ともに弟がいるし、巫女的存在だし、共通点が多い。
もし、そうだとすると、岩戸伝説の日食と、卑弥呼も何かしらの関係があるかもしれない。
そう考えた学者さんたちは、卑弥呼が生きたとされる時代の日本で見れる日食を調べた。
そしたら!!!!!
キタ━━━(゚∀゚)━━━!!!
ニッショク キタ—–!!!!!!
ななな、なんと、卑弥呼が死んだとされる、まさに248年に日本で日食があったのだ。
しかも皆既日食が!!!!!!
日食情報データベース
http://www.hucc.hokudai.ac.jp/~x10553/
1)5000年間(-2000年~3000年)地球上どこでも、日食情報
2)「金環食と皆既食」 > 「248」 > 「皆既食/248/9/4」 > 「次に」
3)地図が出るので拡大して、日本の上の赤線をクリック。
4)緯度経度が出たら「OK」 > 局地情報の枠に緯度経度が入る。
5)「欠け具合は? 何時頃に?」を押すと詳細が見れる。
248年9月5日 5:50。(日本時間)
東北南部~甲信越~中部北部で皆既日食。
これ、最初に発見した人、ゾクゾクしただろうな…。知ってて調べても鳥肌立つもん。
確かに、異論はいっぱいある。
邪馬台国の候補地で天岩戸神社がある九州では、この日食見えない。そして、畿内では部分日食だった。
けども、よ。
欠けた太陽が昇ってきて、だんだん元に戻るという印象的な日食であったことは間違いない。

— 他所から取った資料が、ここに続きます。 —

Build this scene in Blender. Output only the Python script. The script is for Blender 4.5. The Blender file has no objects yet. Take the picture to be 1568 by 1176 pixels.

卑弥呼がなぜ死んだのかはわからないけど、日食が関係している可能性はとっても高いんじゃないかな。
こちらは奈良地方の様子。
部分日食と言ってもだいぶかけてるね。
こんな太陽が朝焼けと共に昇ってきたら、昔の人はどう思っただろう。
中国に使者を派遣するほどの権力を持った巫女的な女がいて、彼女が死んだ年に皆既日食があり、しかも地元では、太陽の女神が隠れたという皆既日食を彷彿とさせる伝説が残っている。
これって全部全くの無関係って言える??
卑弥呼=アマテラス
いやーもうこれ結構 説得力あると思うけど。
しかも、邪馬台国って、九州でも畿内でもないんじゃないかな、とか思ったりして。
長野に戸隠ってゆうところがあって、アマテラスの岩戸が開いた時にここまで飛んできたってゆう伝説が残っている。
248年の皆既日食を戸隠で見るとこんな感じ。
ここじゃねーの邪馬台国???
なんて・・・・。
あ、でも日本中に岩戸伝説はあるけどね。。